The women in the kibbutzim have no such day-to-day worries as the women in the cities. They have no incomes and no budgets. What they need in the way of clothing, and it's not much, comes out of the settlements community funds
And they may have no problem about bringing-up-baby either. In some of the kibbutizm, the children are in community nurseries for all but a few hours a day, spending only a little time in the evening with their parents.
This is a matter of large debate in Israel. There's a growing school arguing with some force that the common nursery is a poor substitute for a mother and father, And they're winning the argument.
More and more of the farm settlements tend to confine nursery time to the working hours of the day only. The children are with their parents the rest of the day and night.
The girls in the women's army corps, Chen, drafted for two years as against 2-1/2 for the boys, start with six weeks of basic training. It's rugged but the chances are they have been conditioned for it by years of part-time duty in Gadna, the pre-army outfit, or in youth movements.
When their basic training is over they can handle small arms with as much ease as most American teenagers wield eyebrow pencils.
After basic, some of the girls go into the border kibbutzim as soldier-farmers, some into special courses for such specialized assignments as radar operators, and the majority into the kind of auxiliary duties the WACs handle in the U. S. Army.
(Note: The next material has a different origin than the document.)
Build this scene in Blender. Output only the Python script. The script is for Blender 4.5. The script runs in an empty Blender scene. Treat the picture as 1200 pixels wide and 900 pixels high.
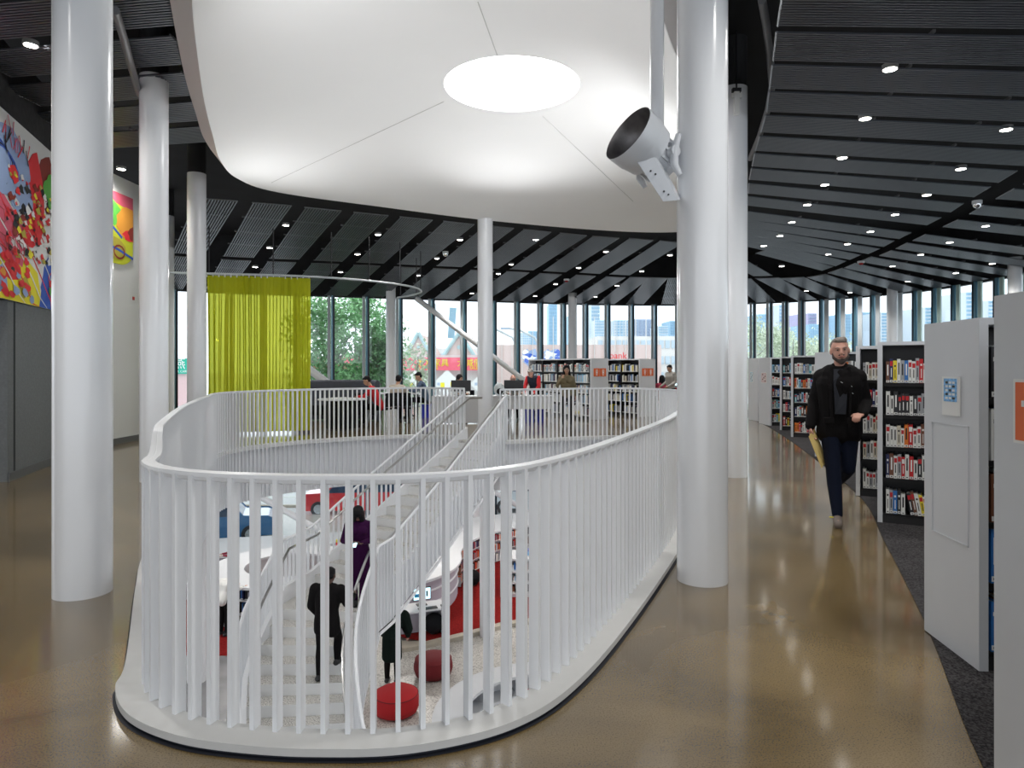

The girls will be counted on for rear-guard duty if the Arab-Israeli showdown comes, but the Jewish State is so small there may be no rear guard.
Israel is only a thin strip along the Middle Eastern coast, no more than 15 to 20 miles wide on the average; Tel Aviv and Jerusalem are within an hour or two of Egypt and the Gaza Strip, and other cities and settlements, even in the wide Negev, are within shooting distance of the other Arab borders.
So the girls know that they may be something more than housekeepers if war comes. In 1948 the women of Irgun and Yaganah fought side by side with Israel's men against the Arabs.
It could be that way again--though peace would be even better.